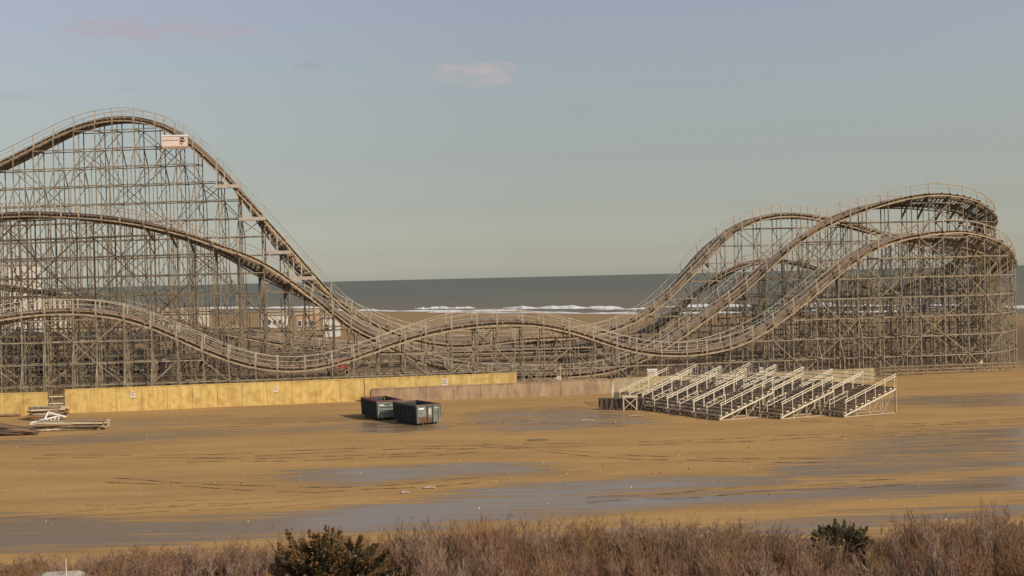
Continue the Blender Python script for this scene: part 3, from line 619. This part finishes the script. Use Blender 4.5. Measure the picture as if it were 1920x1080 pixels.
# ---------------------------------------------------------------- lumber heap at left
def stack(px, py, rz, lab, name, mats, n, Ln, wd, th, lev, jit, cat='lumber'):
    p = gp(px, py); t = empty(name, p, math.radians(rz), label=lab, cat=cat)
    for l in range(lev):
        for i in range(n):
            mb = MB(); a = random.uniform(-jit, jit); y = (i-n/2)*wd*1.12; z = .12+l*th*1.25; x0 = random.uniform(-.9, .9)*(.5 if jit > .1 else .3); q = random.uniform(-jit, jit)
            mb.bar((x0-Ln/2, y+a, z+th/2), (x0+Ln/2, y+q, z+th/2+random.uniform(-.02, .02)*(1+jit*9)), wd, th); mb.build('plank', random.choice(mats), t)
    mb = MB()
    for x in (-Ln*.3, Ln*.3): mb.bar((x, -n*wd*.6, .06), (x, n*wd*.6, .06), .12)
    mb.build('bearer', mats[-1], t); return t
stack(135, 806, 4, 'wide flat stack of pale weathered boards in front of the yellow wall gap', 'board_stack', [M['lum'], M['lum'], M['wood'], M['lumb']], 7, 6.0, .3, .12, 5, .42)
stack(92, 786, -5, 'brown timber stack standing highest at the back of the scrap heap', 'timber_stack', [M['lumb'], M['lumb'], M['lum'], M['stack']], 5, 3.2, .3, .16, 6, .36)
stack(8, 781, 2, 'single low pile of brown boards at the left edge beside the wall', 'board_pile', [M['lumb'], M['stack']], 3, 3.6, .26, .1, 1, .03)
p = gp(20, 816); t = empty('pole_bundle', p, math.radians(-6), label='bundle of dark bent poles at the lower left of the scrap heap', cat='poles')
for i in range(20):
    l = i % 4; y = (i//4-2)*.32; mb = MB(); L_ = random.uniform(3.2, 5.0)
    mb.tube([(-3.4, y, .16+l*.22+.35), (-1.2, y+random.uniform(-.2, .2), .16+l*.2+.16), (L_-2.2, y+random.uniform(-.3, .3), .14+l*.12)], .13, 7, r2=.09); mb.build('pole', random.choice([M['log'], M['log'], M['lumb']]), t)
p = gp(88, 798); t = empty('railing_frame', p, math.radians(8), label='white slatted railing frame lying tilted among the scrap boards', cat='railing'); mb = MB()
mb.bar((-1.4, 0, .35), (1.1, .3, .85), .12); mb.bar((-1.4, -.5, .25), (1.1, -.3, .45), .12)
for k in range(8): u = k/7; mb.bar((-1.4+2.5*u, .3*u, .35+.5*u), (-1.4+2.5*u, -.5+.2*u, .25+.2*u), .07)
mb.bar((-.2, 0, .6), (.1, .2, 1.25), .12); mb.bar((.1, .2, 1.25), (1.7, .2, .75), .12); mb.build('slats', M['white'], t)
tag(t, None, None)
# loose boards and debris on the sand
for i, (px, py, Ln, m, lab) in enumerate(((1102, 789, 1.1, 'cream', 'pale board lying flat left of the bleachers'), (1192, 781, 1.4, 'orange', 'reddish board lying on the sand before the folded bleacher section'),
        (1008, 826, 1.6, 'woodd', 'dark bent branch lying on open sand right of the dumpsters'), (806, 916, .7, 'cream', 'small pale plank beside the large puddle, the right one of two'), (760, 925, .5, 'cream', 'small pale plank beside the large puddle, the left one of two'), (186, 803, 1.0, 'lumb', 'short timber end sticking out right of the scrap heap'))):
    p = gp(px, py); mb = MB(); mb.bar((-Ln/2, 0, .07), (0, .08, .10), .2, .07); mb.bar((0, .08, .10), (Ln/2, -.02, .06), .2, .07); o = mb.build('loose_board', M[m], None, label=lab, cat='board'); o.location = p; o.rotation_euler = (0, 0, random.uniform(-.2, .3))
# ---------------------------------------------------------------- pier and far buildings seen through the coaster
t = empty('pier', (-75, 208, 0), label='dark timber pier deck on piles behind the left half of the coaster', cat='pier')
y0 = 0; zt = 5.4; xl = -30; xr = 34; mb = MB(); mb.box(xl, xr, 0, 26, zt-.9, zt); mb.build('deck', M['pier'], t)
for i in range(17):
    for y_ in (.3, 10): x = xl+1+i*3.9; mb = MB(); mb.bar((x, y_, -.5), (x, y_, zt-.9), .4); mb.build('pile', M['pier'], t)
mb = MB(); mb.bar((xl, .1, zt+1.0), (xr, .1, zt+1.0), .12)
for i in range(33): mb.bar((xl+i*2, .1, zt), (xl+i*2, .1, zt+1.0), .1)
mb.build('railing', M['cream'], t)
def building(px0, px1, ytop, Y, dep, m, roofm, rows, cols, lab, name='building', gable=0, base=0.):
    a = at(px0, ytop, Y); b_ = at(px1, ytop, Y); W = b_.x-a.x; H = a.z-base; t = empty(name, ((a.x+b_.x)/2, Y, base), label=lab, cat='building')
    mb = MB(); mb.box(-W/2, W/2, 0, dep, 0, H); mb.build('wall', m, t)
    mb = MB()
    if gable:
        o_ = .4
        mb.sweep([[(x, -o_, H), (x, dep+o_, H), (x, dep/2, H+gable)] for x in (-W/2-o_, W/2+o_)])
    else: mb.box(-W/2-.25, W/2+.25, -.25, dep+.25, H+.002, H+.35)
    mb.build('roof', roofm, t)
    for r in range(rows):
        for c_ in range(cols):
            x = -W/2+W*(c_+.5)/cols; z = H*(r+.5)/rows; w_ = min(W/cols*.55, 2.4)/2; h_ = min(H/rows*.5, 1.6)/2
            mb = MB(); mb.box(x-w_, x+w_, -.06, -.005, z-h_, z+h_); f = mb.build('window', M['white'], t); mb = MB(); mb.box(x-w_*.85, x+w_*.85, -.09, -.062, z-h_*.85, z+h_*.85); mb.build('pane', M['glass'], f)
    return t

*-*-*

### Directions for this task:
Copy out all of the material exactly as written, without its pictures.

### Answer for the task:
Continue the Blender Python script for this scene: part 3, from line 619. This part finishes the script. Use Blender 4.5. Measure the picture as if it were 1920x1080 pixels.
# ---------------------------------------------------------------- lumber heap at left
def stack(px, py, rz, lab, name, mats, n, Ln, wd, th, lev, jit, cat='lumber'):
    p = gp(px, py); t = empty(name, p, math.radians(rz), label=lab, cat=cat)
    for l in range(lev):
        for i in range(n):
            mb = MB(); a = random.uniform(-jit, jit); y = (i-n/2)*wd*1.12; z = .12+l*th*1.25; x0 = random.uniform(-.9, .9)*(.5 if jit > .1 else .3); q = random.uniform(-jit, jit)
            mb.bar((x0-Ln/2, y+a, z+th/2), (x0+Ln/2, y+q, z+th/2+random.uniform(-.02, .02)*(1+jit*9)), wd, th); mb.build('plank', random.choice(mats), t)
    mb = MB()
    for x in (-Ln*.3, Ln*.3): mb.bar((x, -n*wd*.6, .06), (x, n*wd*.6, .06), .12)
    mb.build('bearer', mats[-1], t); return t
stack(135, 806, 4, 'wide flat stack of pale weathered boards in front of the yellow wall gap', 'board_stack', [M['lum'], M['lum'], M['wood'], M['lumb']], 7, 6.0, .3, .12, 5, .42)
stack(92, 786, -5, 'brown timber stack standing highest at the back of the scrap heap', 'timber_stack', [M['lumb'], M['lumb'], M['lum'], M['stack']], 5, 3.2, .3, .16, 6, .36)
stack(8, 781, 2, 'single low pile of brown boards at the left edge beside the wall', 'board_pile', [M['lumb'], M['stack']], 3, 3.6, .26, .1, 1, .03)
p = gp(20, 816); t = empty('pole_bundle', p, math.radians(-6), label='bundle of dark bent poles at the lower left of the scrap heap', cat='poles')
for i in range(20):
    l = i % 4; y = (i//4-2)*.32; mb = MB(); L_ = random.uniform(3.2, 5.0)
    mb.tube([(-3.4, y, .16+l*.22+.35), (-1.2, y+random.uniform(-.2, .2), .16+l*.2+.16), (L_-2.2, y+random.uniform(-.3, .3), .14+l*.12)], .13, 7, r2=.09); mb.build('pole', random.choice([M['log'], M['log'], M['lumb']]), t)
p = gp(88, 798); t = empty('railing_frame', p, math.radians(8), label='white slatted railing frame lying tilted among the scrap boards', cat='railing'); mb = MB()
mb.bar((-1.4, 0, .35), (1.1, .3, .85), .12); mb.bar((-1.4, -.5, .25), (1.1, -.3, .45), .12)
for k in range(8): u = k/7; mb.bar((-1.4+2.5*u, .3*u, .35+.5*u), (-1.4+2.5*u, -.5+.2*u, .25+.2*u), .07)
mb.bar((-.2, 0, .6), (.1, .2, 1.25), .12); mb.bar((.1, .2, 1.25), (1.7, .2, .75), .12); mb.build('slats', M['white'], t)
tag(t, None, None)
# loose boards and debris on the sand
for i, (px, py, Ln, m, lab) in enumerate(((1102, 789, 1.1, 'cream', 'pale board lying flat left of the bleachers'), (1192, 781, 1.4, 'orange', 'reddish board lying on the sand before the folded bleacher section'),
        (1008, 826, 1.6, 'woodd', 'dark bent branch lying on open sand right of the dumpsters'), (806, 916, .7, 'cream', 'small pale plank beside the large puddle, the right one of two'), (760, 925, .5, 'cream', 'small pale plank beside the large puddle, the left one of two'), (186, 803, 1.0, 'lumb', 'short timber end sticking out right of the scrap heap'))):
    p = gp(px, py); mb = MB(); mb.bar((-Ln/2, 0, .07), (0, .08, .10), .2, .07); mb.bar((0, .08, .10), (Ln/2, -.02, .06), .2, .07); o = mb.build('loose_board', M[m], None, label=lab, cat='board'); o.location = p; o.rotation_euler = (0, 0, random.uniform(-.2, .3))
# ---------------------------------------------------------------- pier and far buildings seen through the coaster
t = empty('pier', (-75, 208, 0), label='dark timber pier deck on piles behind the left half of the coaster', cat='pier')
y0 = 0; zt = 5.4; xl = -30; xr = 34; mb = MB(); mb.box(xl, xr, 0, 26, zt-.9, zt); mb.build('deck', M['pier'], t)
for i in range(17):
    for y_ in (.3, 10): x = xl+1+i*3.9; mb = MB(); mb.bar((x, y_, -.5), (x, y_, zt-.9), .4); mb.build('pile', M['pier'], t)
mb = MB(); mb.bar((xl, .1, zt+1.0), (xr, .1, zt+1.0), .12)
for i in range(33): mb.bar((xl+i*2, .1, zt), (xl+i*2, .1, zt+1.0), .1)
mb.build('railing', M['cream'], t)
def building(px0, px1, ytop, Y, dep, m, roofm, rows, cols, lab, name='building', gable=0, base=0.):
    a = at(px0, ytop, Y); b_ = at(px1, ytop, Y); W = b_.x-a.x; H = a.z-base; t = empty(name, ((a.x+b_.x)/2, Y, base), label=lab, cat='building')
    mb = MB(); mb.box(-W/2, W/2, 0, dep, 0, H); mb.build('wall', m, t)
    mb = MB()
    if gable:
        o_ = .4
        mb.sweep([[(x, -o_, H), (x, dep+o_, H), (x, dep/2, H+gable)] for x in (-W/2-o_, W/2+o_)])
    else: mb.box(-W/2-.25, W/2+.25, -.25, dep+.25, H+.002, H+.35)
    mb.build('roof', roofm, t)
    for r in range(rows):
        for c_ in range(cols):
            x = -W/2+W*(c_+.5)/cols; z = H*(r+.5)/rows; w_ = min(W/cols*.55, 2.4)/2; h_ = min(H/rows*.5, 1.6)/2
            mb = MB(); mb.box(x-w_, x+w_, -.06, -.005, z-h_, z+h_); f = mb.build('window', M['white'], t); mb = MB(); mb.box(x-w_*.85, x+w_*.85, -.09, -.062, z-h_*.85, z+h_*.85); mb.build('pane', M['glass'], f)
    return t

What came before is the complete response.